天ぷらって外食で食べる機会があんまりないレアなキャラクターだと思う。
ファミレスでもあまり見かけないし、天ぷら専門店に行くとなるとそれなりの覚悟が必要になる。
それでも天ぷらが食べたいとなると、チェーンの天丼屋に行くとか選択肢がぐっと減る。
日本橋にある「天ぷらめし 金子半之助」はそんな数少ない選択肢の中で、個人的にかなり上位に食い込んできている。

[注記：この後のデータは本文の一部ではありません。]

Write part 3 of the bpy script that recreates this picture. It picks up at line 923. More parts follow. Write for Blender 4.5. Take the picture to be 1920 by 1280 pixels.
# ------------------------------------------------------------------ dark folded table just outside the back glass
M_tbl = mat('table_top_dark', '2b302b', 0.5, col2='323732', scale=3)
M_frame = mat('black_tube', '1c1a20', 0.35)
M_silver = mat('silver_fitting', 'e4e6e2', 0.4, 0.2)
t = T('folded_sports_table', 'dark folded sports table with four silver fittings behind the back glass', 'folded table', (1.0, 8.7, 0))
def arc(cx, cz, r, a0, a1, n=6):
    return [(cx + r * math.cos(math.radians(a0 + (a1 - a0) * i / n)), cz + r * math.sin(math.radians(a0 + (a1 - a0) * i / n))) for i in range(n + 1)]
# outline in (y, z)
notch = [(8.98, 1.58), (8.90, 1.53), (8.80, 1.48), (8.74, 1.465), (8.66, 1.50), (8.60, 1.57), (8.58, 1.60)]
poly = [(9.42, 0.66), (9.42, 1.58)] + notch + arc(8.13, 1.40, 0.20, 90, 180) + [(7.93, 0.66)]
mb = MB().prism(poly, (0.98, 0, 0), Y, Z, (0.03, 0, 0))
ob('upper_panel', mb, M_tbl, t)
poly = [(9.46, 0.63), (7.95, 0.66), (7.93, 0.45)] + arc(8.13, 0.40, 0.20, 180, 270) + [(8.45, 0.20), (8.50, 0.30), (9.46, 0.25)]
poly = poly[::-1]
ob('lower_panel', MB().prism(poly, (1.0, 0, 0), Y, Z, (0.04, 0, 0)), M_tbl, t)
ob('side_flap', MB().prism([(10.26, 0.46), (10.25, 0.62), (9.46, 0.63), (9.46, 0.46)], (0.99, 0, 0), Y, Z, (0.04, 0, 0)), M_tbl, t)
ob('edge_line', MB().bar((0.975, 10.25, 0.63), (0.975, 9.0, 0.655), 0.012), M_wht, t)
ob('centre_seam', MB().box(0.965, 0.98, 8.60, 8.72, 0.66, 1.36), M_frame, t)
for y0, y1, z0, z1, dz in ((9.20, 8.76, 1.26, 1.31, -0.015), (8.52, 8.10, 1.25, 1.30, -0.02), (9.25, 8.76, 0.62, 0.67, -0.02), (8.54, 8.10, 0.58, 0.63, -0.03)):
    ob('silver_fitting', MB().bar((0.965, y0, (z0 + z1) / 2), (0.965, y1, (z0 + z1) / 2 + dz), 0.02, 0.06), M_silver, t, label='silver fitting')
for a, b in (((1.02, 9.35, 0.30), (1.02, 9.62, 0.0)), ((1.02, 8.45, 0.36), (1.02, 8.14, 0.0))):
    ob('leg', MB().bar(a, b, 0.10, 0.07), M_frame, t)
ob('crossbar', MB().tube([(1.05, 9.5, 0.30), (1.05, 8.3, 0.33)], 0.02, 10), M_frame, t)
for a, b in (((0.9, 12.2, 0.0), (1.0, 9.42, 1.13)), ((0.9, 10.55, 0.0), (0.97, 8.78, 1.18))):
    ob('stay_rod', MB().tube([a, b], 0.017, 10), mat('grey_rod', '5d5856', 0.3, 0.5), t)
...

都内の天丼屋だと「浅草の大黒屋」とか「人形町の中山」とかが美味しいけど、揚げたてサクサクの天ぷらと天丼はもはや別の食べ物だ。
サッカーとラグビーみたいなイメージか。
カウンターで職人が揚げるのをライブで見せられ、その揚げたてが目の前に運ばれてくる様子が既に御馳走だと思う。
揚げたてが食べられる様に2回に分けて提供される天ぷらはマイタケ・エビ・イカ・玉子・アナゴなど、ボリュームも種類も多い。
一口サクッと食べると、素材の旨味がじゅわーっと口中に広がって天ぷらの存在する世界に生まれて、本当に良かったと思う。
天ぷらを食べて、ごはんを食べる。味噌汁を一口飲んでまた天ぷらを食べる。
ごはんのおかわりは100円で有料だが、一瞬で無くなって速攻でおかわりした。
天ぷらをおかずにして、今までに無いくらいのスピードでごはんが減った。
マイタケの旨味、エビ天の衣の中にあるプリプリの食感、天ぷらなのに身がふわっふわっのアナゴ、どれを食べても美味しい。
ふわふわ、ではない。「ふわっふわっ」である。
この違いは重要だと強く思う。身までカリカリに揚がっているんじゃなくて、あくまで天ぷらの衣だけがサクサクになっている所に職人の技を感じた。
美味しそうな食べ物の表現の一つとして「宝石箱」と言うのが有名だけど、今回食べた天ぷらめしはさながら「金塊」の様に、綺麗なきつね色に揚がっていた。
それなりに並ぶお店だけど、また「ふわっふわっ」のアナゴを食べたい。